Prof. Siddharth Shanker Saxena

Prof. Siddharth Shanker Saxena Chairperson

Chairperson - Cambridge Central Asia Forum, Director - Cambridge Centre

Siddharth Shanker Saxena (Montu) is Chairperson of the Cambridge Central Asia Forum, and Honorary Secretary of the Committee for Central and Inner Asia. He trained as an anthropologist, historian and a physicist. He focuses on Innovation and Technology Transfer, knowledge systems, social and political development and institutional history in Central and Asia and the Middle East. He is a Fellow of Jesus College and Research staff member of the Cavendish Laboratory at University of Cambridge.

He was born in Lucknow, India, in 1971, but his education took him to Britain, France, Germany, the Soviet Union and Switzerland. From Lucknow, he went on to New Orleans to complete High School and proceeded to the University New Orleans, where he studied physics and history of Islam. He continued on to a doctorate in Historical Anthropology of Islam in Khorassan.  From the United States he came to Trinity College, Cambridge, UK on a Commonwealth Trust-Trinity Scholarship to study for a Ph.D. at the Cavendish Laboratory. He then did Post-Doctoral research at University of Groningen, The Netherlands and University College London followed by election to a Research Fellowship at Girton College, Cambridge. He also Directed of Centre for Materials and Microsystems in Trento, Italy and is General Director of Centre of High Technologies in Tashkent, Uzbekistan.

He has been involved in field based research in Central Asia since the early nineties with particular focus on Bukhara in Uzbekistan and the Ferghana Valley (which is shared by the Uzbeks, Kyrgyz and the Tajiks). Since 2002 he has also been working in Afghanistan, Almaty and Astana in Kazakhstan and Kashgar in China.  In the past he has also spent extended periods in Iran and Egypt for field work. He has also worked on Russia, Pakistan, Ukraine, GCC Countries and Azerbaijan and The Caucuses.

Current key projects he is focusing on include a study of notions of eastern cosmopolitanism in Bukhara and development of the concept of ‘projected commonality’ along with an ethnographic study of Challa, the ‘Muslim Jews’, of Central Asia. He also directs the Cambridge project on documenting inter-linkages between environment, culture and education through mapping of local knowledge systems in Ferghana Valley. This historical and anthropological research is done in conjunction with policy related projects like understanding of social development in the Shanghai Cooperation Organisation realm, dialogue between the Muslim world and the West and Environmental Security of the Central Asian Region. This is in parallel with his work on superconductors, magnets, graphite and renewable energy applications related to rare-earth metals and oxides.

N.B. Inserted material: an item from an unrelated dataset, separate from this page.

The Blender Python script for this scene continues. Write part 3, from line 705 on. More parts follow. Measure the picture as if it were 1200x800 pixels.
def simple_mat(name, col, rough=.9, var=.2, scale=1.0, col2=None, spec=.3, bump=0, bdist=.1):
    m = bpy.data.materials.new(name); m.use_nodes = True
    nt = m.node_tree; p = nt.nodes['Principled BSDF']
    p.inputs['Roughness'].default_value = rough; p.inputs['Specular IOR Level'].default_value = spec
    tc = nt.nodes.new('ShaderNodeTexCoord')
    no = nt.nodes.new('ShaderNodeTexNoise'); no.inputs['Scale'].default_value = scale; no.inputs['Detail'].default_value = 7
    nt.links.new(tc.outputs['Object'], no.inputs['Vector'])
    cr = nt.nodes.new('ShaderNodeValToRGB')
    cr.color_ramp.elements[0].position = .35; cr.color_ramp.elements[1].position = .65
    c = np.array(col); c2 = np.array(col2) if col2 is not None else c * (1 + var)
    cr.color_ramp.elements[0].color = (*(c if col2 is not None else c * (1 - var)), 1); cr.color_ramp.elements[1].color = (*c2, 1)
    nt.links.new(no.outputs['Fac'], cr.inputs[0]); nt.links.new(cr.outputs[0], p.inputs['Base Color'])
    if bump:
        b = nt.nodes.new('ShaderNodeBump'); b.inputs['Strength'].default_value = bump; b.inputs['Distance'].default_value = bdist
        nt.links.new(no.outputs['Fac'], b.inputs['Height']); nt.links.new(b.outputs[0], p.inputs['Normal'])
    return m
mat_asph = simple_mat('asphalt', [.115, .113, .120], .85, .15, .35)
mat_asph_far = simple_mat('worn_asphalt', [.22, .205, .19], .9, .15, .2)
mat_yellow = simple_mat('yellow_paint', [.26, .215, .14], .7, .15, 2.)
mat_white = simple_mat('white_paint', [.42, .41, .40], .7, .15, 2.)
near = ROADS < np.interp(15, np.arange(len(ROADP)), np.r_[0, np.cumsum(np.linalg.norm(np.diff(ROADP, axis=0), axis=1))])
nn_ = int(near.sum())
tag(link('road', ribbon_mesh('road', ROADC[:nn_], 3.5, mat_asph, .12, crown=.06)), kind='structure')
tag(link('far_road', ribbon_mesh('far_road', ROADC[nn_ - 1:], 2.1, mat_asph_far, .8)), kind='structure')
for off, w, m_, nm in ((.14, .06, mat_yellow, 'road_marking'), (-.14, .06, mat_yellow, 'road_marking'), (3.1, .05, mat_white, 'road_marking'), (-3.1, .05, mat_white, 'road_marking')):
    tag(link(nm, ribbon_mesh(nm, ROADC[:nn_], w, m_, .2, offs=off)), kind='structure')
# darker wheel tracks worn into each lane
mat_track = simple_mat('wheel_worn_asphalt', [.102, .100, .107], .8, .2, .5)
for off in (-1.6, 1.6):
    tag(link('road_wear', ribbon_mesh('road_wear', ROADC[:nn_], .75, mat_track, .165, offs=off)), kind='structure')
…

He has supervised fourteen PhD dissertations, fifteen Masters Projects and a number of undergraduate dissertations.  In the last five years he has delivered more than 70 plenary and keynote addresses and international conferences and government and public forums.  He has published 60 peer reviewed and invited research articles and book chapters in both Islamic and Central Asian Studies as well as Experimental Physics ( Several in the journal Nature).  He has chaired 10 major international conferences and numerous panels.

Siddharth Saxena is consulted  frequently by several international organisations in the UN system and otherwise and is on Cambridge Middle East working group, Cambridge India Partnership Group, Cambridge International Development Forum, Mongolia and Inner Asia Studies Unit Management Committee, UK India Business Forum next Generation Advisory Board, British Uzbek and Kazakh Society Boards. He guides a number of institutional development projects in Central Asia.

He has discovered four new superconductors, including the first ferromagnetic superconductor. He was awarded the International Union of Pure and Applied Physics (IUPAP) Young Scientist Medal in 2006 and a Medal for Service to Education in Kazakhstan, th Kazakh minister of education in April 2009 and an Honorary Doctorate and Professorship in November 2009. Honorary Professor of  Astana Economic Forum 2012. Presidential Medals of Honour from booth Uzbekistan and Kazakhstan in 2011. He is a Director of Future Power Ltd., CamCool Ltd., CantabrigiaAdvisors Ltd.

In 2011 he, together, with Lord Waverly took to review and renew the Foreign Affairs Select Committee Report on Central Asia and South Caucuses.